Clause 3 supplies an interpretation section containing 11 defined terms. Several are technical and cross-reference other legislation: “corporation” adopts the meaning in s 57A of the Corporations Act 2001 (Cth); “the Act” means the Civil and Administrative Tribunal Act 2013. Other definitions distinguish proceeding types that attract different fee treatment: “general consumer or commercial proceedings”, “residential proceedings” (arising under four named residential statutes), “strata proceedings” (arising under two named strata statutes), “internal appeal application”, “external appeal application” and “set aside application”. “Conduct money” is defined in conventional terms for summonsed witnesses. “Fee unit” points to the inflation-adjustment mechanism in Sch 2.
Clause 4 introduces Sch 1, which contains the practice and procedure for resolution processes (primarily mediation and conciliation) to which parties are referred under s 90(2)(f) of the Act.

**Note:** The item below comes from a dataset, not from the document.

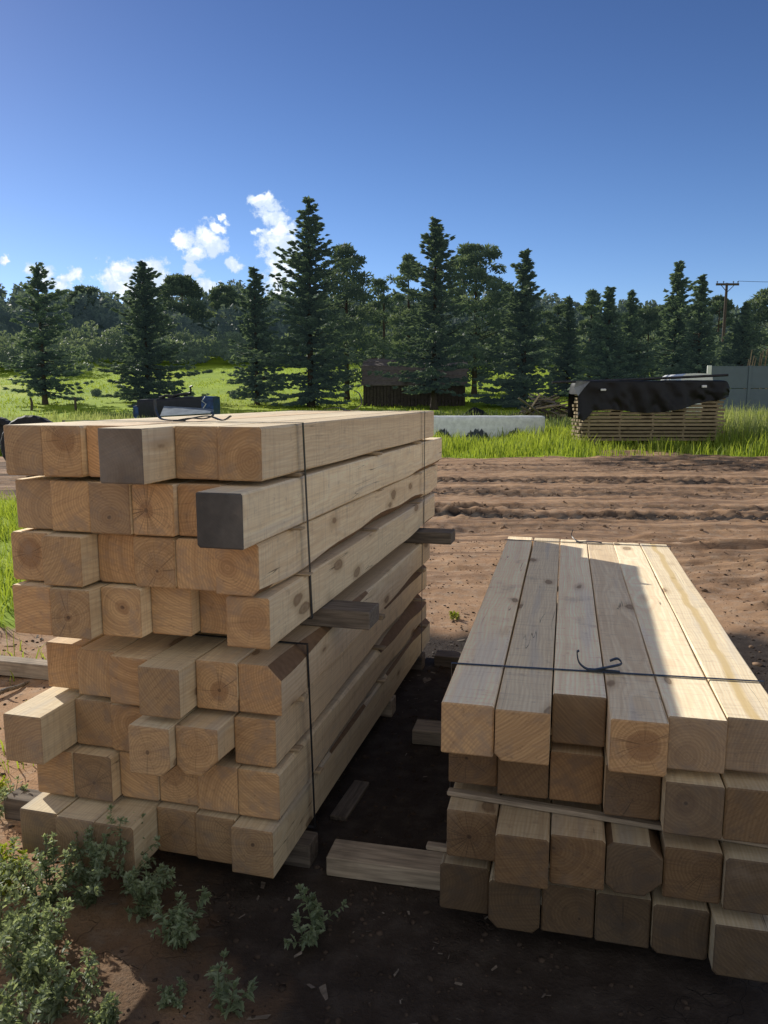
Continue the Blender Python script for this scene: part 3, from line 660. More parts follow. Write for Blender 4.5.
M['clod'] = plain('dirt_clod', (.22, .145, .092), .95, 0, .45, 7, .1, .4)
M['clod_dark'] = plain('dark_clod', (.060, .043, .032), .95, 0, .4, 9, .1, .4)  # darker clod colour for the crumbs scattered over the yard
xy = np.concatenate([scatter(26000, -7, 14, 9, 22.3, lambda x, y: np.clip(soil(x, y)[2] * .9, 0, 1) * (soil(x, y)[1] < .3)),
                     scatter(2600, 2.5, 9, 3.5, 11, lambda x, y: np.clip(soil(x, y)[2], 0, 1))])
tag(clods('soil_clods', xy, .008 + .030 * rng.random(len(xy)) ** 5, M['clod']), 'crumbled clods of soil thrown up along the road ruts', 'soil', kind='stuff')
xy = np.concatenate([scatter(11000, -1.5, 2.6, 1.5, 5.4, lambda x, y: np.clip(.45 + fbm(x * 2, y * 2, 121, 3), .05, 1)), scatter(5200, .1, 4, 5.2, 9.5, lambda x, y: .45 + 0 * x), scatter(2500, -3.2, -1.3, 2.0, 5.6, lambda x, y: .6 + 0 * x)])
tag(clods('soil_crumbs', xy, .003 + .010 * rng.random(len(xy)) ** 3, M['clod_dark']), 'small loose crumbs and pebbles on the bare yard dirt', 'soil', kind='stuff')

def chips(n, x0, x1, y0, y1, fn, L0, L1, mat, name, label):
    xy = scatter(n, x0, x1, y0, y1, fn); n = len(xy); z = ground_z(xy[:, 0], xy[:, 1]) + .006
    a = rng.random(n) * 6.28; L = L0 + (L1 - L0) * rng.random(n) ** 3; w = L * (.12 + .3 * rng.random(n))
    C = np.concatenate([xy, z[:, None]], 1); t = rng.normal(0, .18, n)
    A = np.stack([np.cos(a), np.sin(a), t], 1) * L[:, None] / 2; B = np.stack([-np.sin(a), np.cos(a), rng.normal(0, .3, n)], 1) * w[:, None] / 2
    V = np.stack([C - A - B, C + A * .8 - B, C + A + B * .5, C - A * .7 + B], 1).reshape(-1, 3)
    return tag(link(name, np_mesh(name, V, np.arange(n * 4).reshape(n, 4)), mat), label, 'debris', None, 'stuff')
chips(2600, -3.2, 3.2, 1.5, 7.5, lambda x, y: np.clip(.4 + 1.2 * fbm(x * 1.3, y * 1.3, 83, 3), .05, 1), .006, .04, M['grey_board'], 'wood_chips', 'wood chips and bark flakes strewn over the yard dirt')
chips(1500, -3.2, 3.2, 1.5, 6.5, lambda x, y: np.clip(.3 + 1.4 * fbm(x * 1.1, y * 1.1, 87, 3), .0, 1), .02, .08, M['dunnage'], 'bark_scraps', 'dark bark scraps and straw bits on the yard dirt')

# ------------------------------------------------------------------ grass
def grass(name, xy, hgt, wid, lean, mat, shade_top=1.0, z=None):
    n = len(xy); a = rng.random(n) * 6.28; d = np.stack([np.cos(a), np.sin(a)], 1)
    zz = base_h(xy[:, 0], xy[:, 1]) - .02 if z is None else z
    la = rng.random(n) * 6.28; ln = lean * hgt * rng.random(n)
    off = np.stack([np.cos(la), np.sin(la)], 1) * ln[:, None]
    b0 = np.concatenate([xy - d * wid[:, None], zz[:, None]], 1); b1 = np.concatenate([xy + d * wid[:, None], zz[:, None]], 1)
    m0 = np.concatenate([xy - d * wid[:, None] * .8 + off * .3, (zz + hgt * .6)[:, None]], 1); m1 = np.concatenate([xy + d * wid[:, None] * .8 + off * .3, (zz + hgt * .6)[:, None]], 1)
    t0 = np.concatenate([xy + off - d * wid[:, None] * .12, (zz + hgt)[:, None]], 1); t1 = np.concatenate([xy + off + d * wid[:, None] * .12, (zz + hgt)[:, None]], 1)
    V = np.stack([b0, b1, m1, m0, t1, t0], 1).reshape(-1, 3); base = np.arange(n)[:, None] * 6
    Fc = np.concatenate([base + np.array([[0, 1, 2, 3]]), base + np.array([[3, 2, 4, 5]])], 0)
    r = rng.random(n); sh = np.stack([r * .3, r * .3, r * .6 + .2, r * .6 + .2, r * .4 + .6 * shade_top, r * .4 + .6 * shade_top], 1).reshape(-1)
    return tag(link(name, np_mesh(name, V, Fc, sh), mat), None, None, None, 'stuff')
def gmask(x, y): return soil(x, y)[1]
# left patch beside the stack
xy = scatter(30000, -9, -1.9, 5.0, 14, lambda x, y: gmask(x, y) * (.35 + .65 * (fbm(x * 1.5, y * 1.5, 91, 3) > -.1)))
o = grass('grass_patch', xy, .07 + .17 * rng.random(len(xy)), .004 + .004 * rng.random(len(xy)), .7, M['grass'], z=ground_z(xy[:, 0], xy[:, 1])); o['label'] = 'bright green short grass left of the tall stack'; o['category'] = 'grass'
xy = scatter(900, -3.4, -1.7, 3.0, 5.4, lambda x, y: (fbm(x * 1.6, y * 1.6, 93, 3) > .18) * .9)
o = grass('grass_tufts', xy, .03 + .08 * rng.random(len(xy)), .003 + .003 * rng.random(len(xy)), 1.0, M['grass'], z=ground_z(xy[:, 0], xy[:, 1])); o['label'] = 'sparse grass tufts on the dirt at left'; o['category'] = 'grass'
# verge beyond the road
xy = scatter(75000, -16, 24, 22.0, 34, lambda x, y: gmask(x, y) * np.where(x < 7, 1, .8) * (1 - .5 * sst(30, 34, y)))
hgt = (.14 + .36 * rng.random(len(xy)) ** 1.5) * (1 + 1.1 * fbm(xy[:, 0] * .8, xy[:, 1] * .8, 111, 3)) * (1 + .9 * sst(10.5, 13, xy[:, 0])) * sst(21.8, 24, xy[:, 1] + .6)
o = grass('verge_grass', xy, np.maximum(hgt, .06), .010 + .008 * rng.random(len(xy)), .5, M['grass']); o['label'] = 'bright grass verge along the far side of the dirt road'; o['category'] = 'grass'
xy = scatter(24000, -22, 30, 32, 42, lambda x, y: np.clip(.5 + 1.6 * fbm(x * .3, y * .3, 97, 3), .1, 1))
o = grass('tall_grass', xy, .18 + .34 * rng.random(len(xy)), .014 + .01 * rng.random(len(xy)), .4, M['tallgrass']); o['label'] = 'tall greyish seeding grass in front of the meadow'; o['category'] = 'grass'
xy = scatter(7000, 10.8, 22, 25.5, 32, lambda x, y: sst(10.8, 12.4, x) * .9)
o = grass('seed_grass', xy, .6 + .75 * rng.random(len(xy)), .009 + .007 * rng.random(len(xy)), .35, M['tallgrass']); o['label'] = 'tall pale seeding grass right of the tarped board stack'; o['category'] = 'grass'
xy = scatter(60000, -60, 50, 42, 92, lambda x, y: np.clip(.55 + 1.2 * fbm(x * .12, y * .12, 99, 3), .1, 1))
o = grass('meadow_grass', xy, .06 + .16 * rng.random(len(xy)), .022 + .02 * rng.random(len(xy)), .6, M['grass']); o['label'] = 'sunlit yellow green meadow grass on the slope'; o['category'] = 'grass'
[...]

Part 2 (cll 5–8) deals with fees and witness allowances. Clause 5(1) sets the basic rule that the fee for a matter listed in Sch 2 Part 2 Column 1 is the amount in Column 2 (standard) or Column 3 (corporation). Clause 5(2) treats certain reinstatement and renewal applications as attracting the originating-application fee. Clause 5(3)–(5) authorise the principal registrar to charge for transcripts, recordings and other services, with payment required before or at the time of service.